Такие сообщения почему-то сразу становились известны во дворе, всем сверстникам. Даже не знаю, как. Сочувствие и поддержка двора оказывали очень сильное действие. Сверстников, которые составляли одну группу, было у нас человек двадцать, старших мы не касались, младших тоже мало, только если приходилось за ними присматривать. Трудно сказать, в чем заключалась поддержка то одному, то другому осиротевшему. Никаких видимых ее признаков или особых выражений я припомнить не могу, все эти признаки в отдельности были небольшими. Но точно помню, что это была большая сила. Жаль, научиться ей, видимо, нельзя, с возрастом пропадает.

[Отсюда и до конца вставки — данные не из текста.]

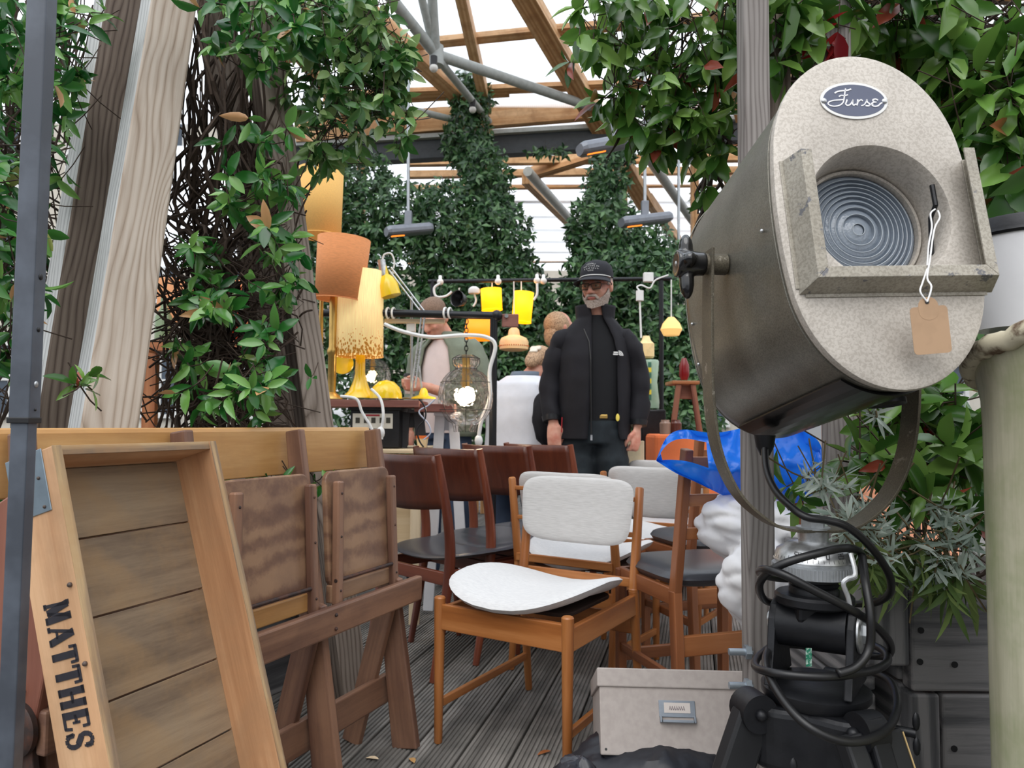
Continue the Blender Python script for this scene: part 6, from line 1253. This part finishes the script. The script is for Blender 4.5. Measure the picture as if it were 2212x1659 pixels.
# ---------------------------------------------------------------- people
M_skin = plain('skin', S(214, 160, 138), .5, 0, .12, 14, col2=S(200, 128, 108), sss=.15); M_jkt = plain('black softshell', S(26, 25, 31), .75, 0, .3, 6, .2, 300, spec=.3); M_tee = plain('black cotton', S(14, 15, 20), .9); M_jean = plain('near-black denim', S(24, 32, 38), .85, 0, .3, 10, .3, 400, col2=S(36, 46, 52)); M_capm = plain('charcoal cap cotton', S(36, 37, 44), .9, 0, .15, 40)
M_beard = plain('grey stubble', S(186, 172, 162), .9, 0, .3, 160, .5, 300, col2=S(140, 122, 112)); M_lens2 = plain('tinted spectacle lens', S(210, 186, 160), .05, 0, .1, trans=.95); M_lip = plain('lips', S(190, 112, 104), .5); M_eyew = plain('eye white', S(226, 220, 214), .3); M_iris = plain('dark iris', S(40, 34, 32), .2)
def cap_limb(g, pts, rr, n=14, flat=1, up=None): return g.tube(spline(pts, 4), [x for x in interp(rr, len(pts), 4)], n, flat=flat, up=up, round_ends=True)
def interp(rr, m, n):
    out = []
    for i in range(m - 1):
        for k in range(n): out.append(rr[i] + (rr[i + 1] - rr[i]) * k / n)
    return out + [rr[-1]]
def hand(g, wrist, d, palm_n, out_side, s=1.0, curl=.35):
    """wrist point, direction of the fingers, palm normal, thumb side"""
    d = V(d).normalized(); nn = V(palm_n).normalized(); sd = V(out_side).normalized(); w_ = V(wrist)
    g.tube([w_ - d * .04, w_, w_ + d * .03 * s, w_ + d * .075 * s, w_ + d * .095 * s], [.024 * s, .026 * s, .034 * s, .038 * s, .032 * s], 14, flat=.42, up=sd, round_ends=True)
    for k, (o, L) in enumerate(((.027, .072), (.009, .080), (-.009, .076), (-.026, .060))):
        b0 = w_ + d * .085 * s + sd * o * s; a = b0; pts = [a - d * .02 * s, a]; dd = d.copy()
        for j, f in enumerate((.45, .32, .25)):
            c = curl * (j + .5) * (1 + .12 * k); dd2 = (d * math.cos(c) + nn * math.sin(c)).normalized(); a = a + dd2 * L * s * f; pts.append(a)
        g.tube(pts, [.0095 * s, .0095 * s, .009 * s, .0082 * s, .0072 * s], 10, round_ends=True)
    t0 = w_ + d * .025 * s + sd * .022 * s; g.tube([t0, t0 + (d * .6 + sd * .7 + nn * .2).normalized() * .03 * s, t0 + (d * .9 + sd * .55 + nn * .4).normalized() * .062 * s, t0 + (d * 1 + sd * .3 + nn * .5).normalized() * .085 * s], [.014 * s, .0125 * s, .011 * s, .009 * s], 10, round_ends=True)
def head(g, M, s=1.0):
    """M: frame at head centre (ear level), x right, y back, z up; face looks along -y"""
    E = lambda c, r, n=18: g.ell(tuple(q * s for q in c), tuple(q * s for q in r), n, M)
    E((0, .012, .035), (.075, .094, .085)); E((0, -.015, -.02), (.066, .078, .085)); E((0, -.035, -.065), (.050, .052, .045)); E((0, -.062, -.088), (.024, .022, .020)); E((0, -.07, .02), (.055, .025, .03))
    E((0, -.088, .022), (.05, .012, .010)); E((-.03, -.078, -.02), (.022, .016, .018)); E((.03, -.078, -.02), (.022, .016, .018))
    g.tube([M @ V(p) * 1 for p in ((0, -.086 * s, .018 * s), (0, -.100 * s, -.005 * s), (0, -.112 * s, -.026 * s))], [.009 * s, .010 * s, .013 * s], 10, round_ends=True); E((-.011, -.098, -.030), (.009, .010, .008)); E((.011, -.098, -.030), (.009, .010, .008))
    E((0, -.088, -.058), (.022, .010, .012))
    for sx in (-1, 1): E((sx * .076, .010, -.005), (.010, .020, .032), 12); E((sx * .070, .005, -.01), (.012, .015, .025), 12)
def sleeve(g, pts, rr, seed=0, n=20):
    sp_ = spline(pts, 7); R2 = interp(rr, len(pts), 7); R3 = [r * (1 + .07 * math.sin(i * 1.3 + seed) + .05 * math.sin(i * 2.9 + seed)) if 3 < i < len(R2) - 3 else r for i, r in enumerate(R2)]
    n0 = len(g.v); g.tube(sp_, R3, n, round_ends=False)
    for i in range(n0, len(g.v)):
        p = V(g.v[i]); q = p * 13 + V((seed, 0, 0)); g.v[i] = tuple(p + V((noise.noise(q), noise.noise(q + V((9, 0, 0))), noise.noise(q * 1.7) * .4)) * .011)
# ------------ man in the cap
YM = 3.95; mo = P(1283, 1000, YM); mo.z = 0
man = thing('person', 'person in a black open jacket, black t-shirt, dark cap and glasses, standing behind the chairs', 'person', mo)
Mm = Matrix.Translation(mo) @ Matrix.Rotation(math.radians(-4), 4, 'Z') @ Matrix.Diagonal((.97, .97, .985, 1)); W = lambda *p: Mm @ V(p)
Mh = Mm @ Matrix.Translation((.012, -.045, 1.708)) @ Matrix.Rotation(math.radians(-22), 4, 'Z') @ Matrix.Rotation(math.radians(10), 4, 'X')
g = G(); head(g, Mh, 1.04); cap_limb(g, [W(.01, .0, 1.46), W(.01, -.01, 1.55), W(.012, -.03, 1.64)], [.068, .062, .060])
g.loft([(0, 0, .95, .15, .10), (0, 0, 1.1, .15, .11), (0, 0, 1.3, .165, .11), (0, 0, 1.42, .15, .09), (0, 0, 1.48, .08, .07)], 24, M=Mm)
for s_ in (-1, 1): cap_limb(g, [W(s_ * .09, 0, .95), W(s_ * .10, -.01, .5), W(s_ * .11, .02, .09)], [.085, .058, .04]); g.ell((s_ * .12, -.05, .04), (.045, .12, .04), 12, Mm)
aL = [(-.175, 0, 1.42), (-.225, .0, 1.17), (-.224, -.06, .985)]; aR = [(.18, .0, 1.42), (.24, .02, 1.18), (.233, -.03, .965)]
for a in (aL, aR): cap_limb(g, [W(*p) for p in a], [.05, .042, .028])
hand(g, W(-.222, -.072, .975), V((.05, -.08, -1)), V((0, .8, -.2)), V((1, -.1, 0)), 1.05, .16); hand(g, W(.231, -.038, .948), V((-.12, -.12, -1)), V((-.5, .8, .2)), V((-.7, -.7, 0)), 1.02, .85)
body = mk('body', g, M_skin, man, remesh=.0055, sm_it=3)
for sx in (-1, 1): mks('eye', G().ell((sx * .031, -.087, .004), (.013, .008, .008), 14, Mh), M_eyew, body); mks('iris', G().ell((sx * .031 - .003, -.0945, .003), (.0055, .003, .0055), 10, Mh), M_iris, body); mk('eyebrow', G().tube([Mh @ V((sx * x, -.097 + .15 * (x - .03) ** 1 * .2, .022 + y)) for x, y in ((.012, 0), (.03, .004), (.048, -.002))], .004, 6), M_beard, body)
mks('mouth', G().ell((0, -.099, -.060), (.024, .006, .005), 14, Mh), M_lip, body)
g = G()
def beardf(u, v):
    a = (u - .5) * PI * 1.16; e_ = min(1, abs(u - .5) / .42); top_ = -.073 + .058 * e_ ** 2.2; z = top_ + (-.117 + .02 * e_ - top_) * v; k = 1 - .55 * max(0, v - .35) ** 1.4; zz2 = max(0, -.05 - z); x = .0715 * math.sin(a) * (1 - 5.2 * zz2 * (1 if True else 0) * .9); y = -.015 - .079 * math.cos(a) * (1 - 1.2 * zz2); nz = .0018 * noise.noise(V((u * 40, v * 30, 0)))
    return (x * (1 + nz * 20), y - .006 * (1 - abs(2 * u - 1)), z)
g.sheet(beardf, 48, 20, Mh); g.tube([Mh @ V(p) for p in ((-.034, -.090, -.064), (-.022, -.098, -.049), (0, -.101, -.045), (.022, -.098, -.049), (.034, -.090, -.064))], .0055, 8); mks('beard', g, M_beard, body, solid=.006, off=0)
mk('side_hair', G().ell((-.069, .02, .02), (.012, .045, .03), 14, Mh).ell((.069, .02, .02), (.012, .045, .03), 14, Mh).ell((0, .085, -.01), (.06, .03, .05), 14, Mh), M_beard, body)
# glasses
gs = G()
for sx in (-1, 1): gs.tube([Mh @ V((sx * .034 + x, -.108, .002 + y)) for x, y in ((-.027, .014), (.027, .015), (.029, 0), (.022, -.017), (-.020, -.018), (-.028, -.002))], .0022, 6, True); gs.tube([Mh @ V((sx * .061, -.106, .010)), Mh @ V((sx * .078, -.06, .008)), Mh @ V((sx * .079, .01, .002))], .002, 6)
gs.tube([Mh @ V((-.008, -.109, .008)), Mh @ V((0, -.111, .011)), Mh @ V((.008, -.109, .008))], .0022, 6); gl_ = mk('glasses', gs, M_blk, man)
for sx in (-1, 1): mk('spectacle_lens', G().box((sx * .034, -.108, .0), (.052, .0012, .030), Mh), M_lens2, gl_)
# cap
g = G(); prof = [(.089, 0), (.090, .025), (.082, .062), (.055, .088), (.02, .098), (.0005, .099)]; Mcap = Mh @ Matrix.Translation((0, .006, .042)) @ Matrix.Rotation(math.radians(-4), 4, 'X'); g.lathe(prof, 36, Mcap, False, sy=1.12); cp_ = mks('cap', g, M_capm, man)
def peak(u, v):
    a = math.radians(-90 + (u - .5) * 150); r0, r1 = .088, .088 + .068 * math.cos((u - .5) * PI * .96) ** .7; r = r0 + (r1 - r0) * v; return (r * math.cos(a), r * math.sin(a) * 1.12, .006 - .022 * v - .028 * (abs(u - .5) * 2) ** 2 * (.4 + .6 * v))
mks('peak', G().sheet(peak, 28, 8, Mcap), M_capm, cp_, solid=.004)
mk('peak_trim', G().tube([Mcap @ (V(peak(i / 28, 0.0)) + V((0, 0, .006)) + V((.089 * math.cos(math.radians(-90 + (i / 28 - .5) * 150)), .1 * math.sin(math.radians(-90 + (i / 28 - .5) * 150)), 0)) * .02) for i in range(29)], .0028, 6), M_wcab, cp_)
g = G(); r_ = random.Random(3)
for row, (z, wd, n) in enumerate(((.072, .5, 6), (.060, .9, 9), (.048, .75, 8), (.036, .3, 4))):
    for i in range(n):
        a = math.radians(-90 + (i - (n - 1) / 2) / n * wd * 75); rad = .0905 - max(0, z - .03) * .22; c = V((rad * math.cos(a), rad * 1.12 * math.sin(a), z + (-.006 * ((i - (n - 1) / 2) / n * 2) ** 2 if row < 3 else 0))); tx = V((-math.sin(a), math.cos(a), 0))
        pts = [Mcap @ (c + tx * r_.uniform(-.003, .003) + V((0, 0, q))) for q in (-.0035, 0, .0035)]; g.tube(pts, .0009, 4); g.tube([pts[1], pts[1] + (Mcap.to_3x3() @ tx) * .003], .0009, 4)
mk('embroidery', g, M_wcab, cp_)
# trousers, belt
g = G(); g.loft([(0, 0, .86, .170, .115), (0, 0, .95, .172, .118), (0, 0, 1.02, .162, .112)], 30, M=Mm)
for s_ in (-1, 1): sleeve(g, [W(s_ * .085, 0, .92), W(s_ * .095, -.01, .70), W(s_ * .10, -.01, .48), W(s_ * .11, .02, .05)], [.098, .086, .068, .056], s_)
trs = mk('trousers', g, M_jean, man, remesh=.010, sm_it=3)
mk('belt', G().loft([(0, 0, .985, .166, .116), (0, 0, 1.02, .164, .115)], 30, M=Mm), M_blk, trs); mk('buckle', G().box((.045, -.114, 1.005), (.045, .012, .022), Mm), M_brass, trs, bev=.004)
for s_ in (-1, 1): mk('shoe', G().ell((s_ * .12, -.06, .045), (.055, .15, .05), 16, Mm), M_blkm, man)
mks('t_shirt', G().loft([(0, 0, .99, .168, .120), (0, 0, 1.1, .172, .128), (0, 0, 1.3, .178, .125), (0, 0, 1.42, .16, .105), (.005, 0, 1.48, .120, .090), (.008, -.006, 1.53, .078, .076), (.010, -.012, 1.548, .070, .072)], 36, M=Mm), M_tee, man)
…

Когда погиб в Манчжурии отец (это было 22 августа 1945 г., война уже почти кончилась, и самолет, на котором он летел, видимо, сбила какая-то из разрозненных групп японцев), мы поехали к родителям отца. Бабушка сказала нам с сестрой: “Дети, ваш папа выпрыгнул с парашютом и сломал ногу. Сейчас он лежит в госпитале”. Я слушал и думал: зачем она это говорит? Может быть, сама надеется? И пришлось весь вечер делать вид, что я в это верю.